When is he going to get it?

My hubby just doesn’t get it! This is not about him, this is about me! I am doing this for me! I don’t just want to look better, I want to be healthier. Last night when he got home from work, he told me about a comment a co-worker made when he was eating lunch. Besides his 2 peanut butter and Jam sandwiches on white bread, he had chips and little debbies! The co-worker asked him if packing all that junk for him bothered me and he said he told her “no I don’t think so”! I told him you don’t think so?!! Well it does, it is hard for me to try to live a healthier lifestyle with all the junk and temptation in this house!! Most days I can handle it, but let me tell you all the self talk in the world doesn’t help me when after dinner he makes 3 trips to the kitchen to get more junk!

Some days I feel like everything is falling apart! I don’t know how to get everyone around here to do more! I get up at around 4 every morning hoping to get in some excercise, but not always able to do it. It takes me at least 3 to 4 trips back to the bedroom every morning to get hubby up, he can lay there with the alarm going off forever and never hear it. I have to almost drag him out of bed. I usually end up sounding like a bitch, but I just don’t get it. Does he think I enjoy getting up at 4 to do everything and not have the me time I deserve? I end up starting laundry and other things. I leave home at 6:30 then around 7 I have to start calling home to make sure my 18 year old is up for school. He is just like his dad, and can’t get up on his own!! I come home on my midmorning break and finish laundry and other chores, then go back to work. I come home at 4 and start dinner, then do the dinner clean up, by that time I am exhausted. I just want to take my shower and go to bed!

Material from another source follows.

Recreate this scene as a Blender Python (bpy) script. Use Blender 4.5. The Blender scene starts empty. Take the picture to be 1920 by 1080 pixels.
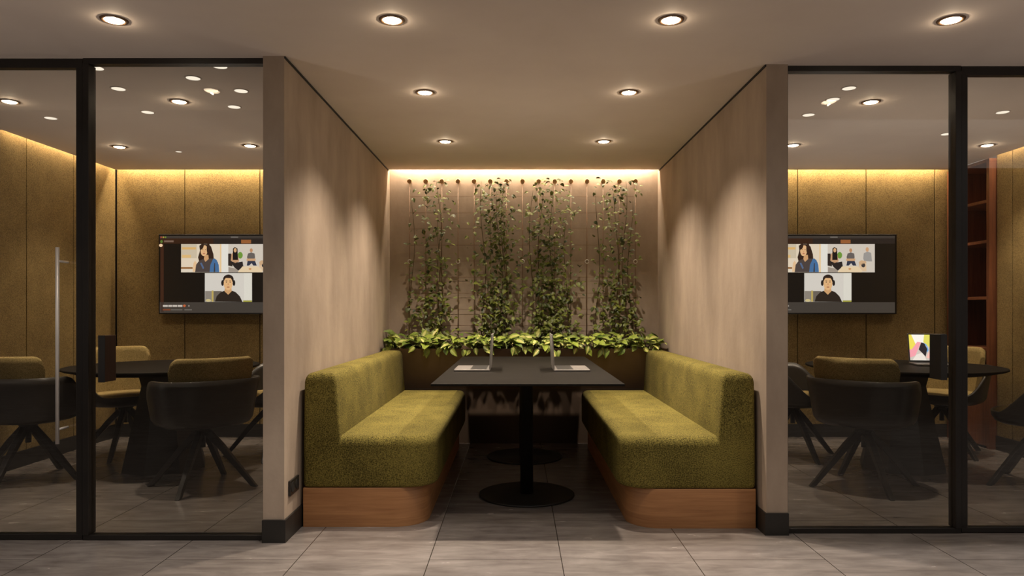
import bpy, math, random
from mathutils import Vector
C = bpy.context.scene.collection
PI = math.pi
H = 2.39                      # ceiling height

# ------------------------------------------------------------------ helpers
class MB:
    """collects polygons and links them as ONE mesh object"""
    def __init__(s): s.v = []; s.f = []; s.col = []; s.sm = []
    def face(s, pts, col=None, smooth=False):
        b = len(s.v); s.v.extend([tuple(p) for p in pts]); s.f.append(list(range(b, b + len(pts))))
        s.col.append(col); s.sm.append(smooth)
    def grid(s, rows, closed=False, smooth=True, col=None):
        b = len(s.v); n = len(rows[0])
        for r in rows: s.v.extend([tuple(p) for p in r])
        for i in range(len(rows) - 1):
            for j in range(n if closed else n - 1):
                k = (j + 1) % n
                s.f.append([b + i*n + j, b + i*n + k, b + (i+1)*n + k, b + (i+1)*n + j]); s.col.append(col); s.sm.append(smooth)
        return b, n
    def cap(s, b, n, row, flip=False, col=None):
        f = [b + row*n + j for j in range(n)]
        s.f.append(f[::-1] if flip else f); s.col.append(col); s.sm.append(False)
    def loft(s, rows, smooth=True, cap0=True, cap1=True):
        b, n = s.grid(rows, True, smooth)
        if cap0: s.cap(b, n, 0, True)
        if cap1: s.cap(b, n, len(rows) - 1)
    def box(s, x0, x1, y0, y1, z0, z1):
        s.loft([[(x0,y0,z), (x1,y0,z), (x1,y1,z), (x0,y1,z)] for z in (z0, z1)], smooth=False)
    def lathe(s, prof, n=48, c=(0,0), cap0=True, cap1=True, smooth=True):
        s.loft([[(c[0] + r*math.cos(2*PI*i/n), c[1] + r*math.sin(2*PI*i/n), z) for i in range(n)] for r, z in prof], smooth, cap0, cap1)
    def tube(s, pts, rads, n=8):
        rows = []
        for i, p in enumerate(pts):
            p = Vector(p); a = Vector(pts[max(i-1, 0)]); b = Vector(pts[min(i+1, len(pts)-1)])
            t = (b - a).normalized(); u = t.cross(Vector((0.13, 0.97, 0.2))).normalized(); w = t.cross(u)
            r = rads if isinstance(rads, float) else rads[i]
            rows.append([p + u*r*math.cos(2*PI*k/n) + w*r*math.sin(2*PI*k/n) for k in range(n)])
        s.loft(rows)
    def build(s, name, mat, parent=None, bevel=0, solid=0, colors=False):
        me = bpy.data.meshes.new(name); me.from_pydata(s.v, [], s.f)
        me.polygons.foreach_set('use_smooth', s.sm)
        me.materials.append(mat)
        if colors:
            at = me.color_attributes.new('Col', 'FLOAT_COLOR', 'CORNER')
            i = 0
            for p, c in zip(me.polygons, s.col):
                for _ in p.vertices:
                    at.data[i].color = (*(c or (1,1,1)), 1); i += 1
        me.update()
        o = bpy.data.objects.new(name, me); C.objects.link(o)
        if parent: o.parent = parent
        if solid:
            m = o.modifiers.new('Solidify', 'SOLIDIFY'); m.thickness = solid; m.offset = -1
        if bevel:
            m = o.modifiers.new('Bevel', 'BEVEL'); m.width = bevel; m.segments = 3; m.limit_method = 'ANGLE'; m.angle_limit = 0.7
        return o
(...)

I hate feeling this way! I just don’t know how to make time for me without everything else around me falling apart! I use to do it all and not complain, but that was the old me! That was when I was not trying to make time for me! I let everyone depend on me and didn’t care about making time for me! Now how do I break the habit of doing for everyone else and getting them to help me more without turning in to a big bitch!

Some days I could just go back to the old me, but don’t worry it isn’t happening!! I am never going back, I just wish this journey wasn’t so hard!

I hope all my buddies are having a great week!!!!

Hugs to you all! Without your support, inspiration and motivation, I would not have come this far!!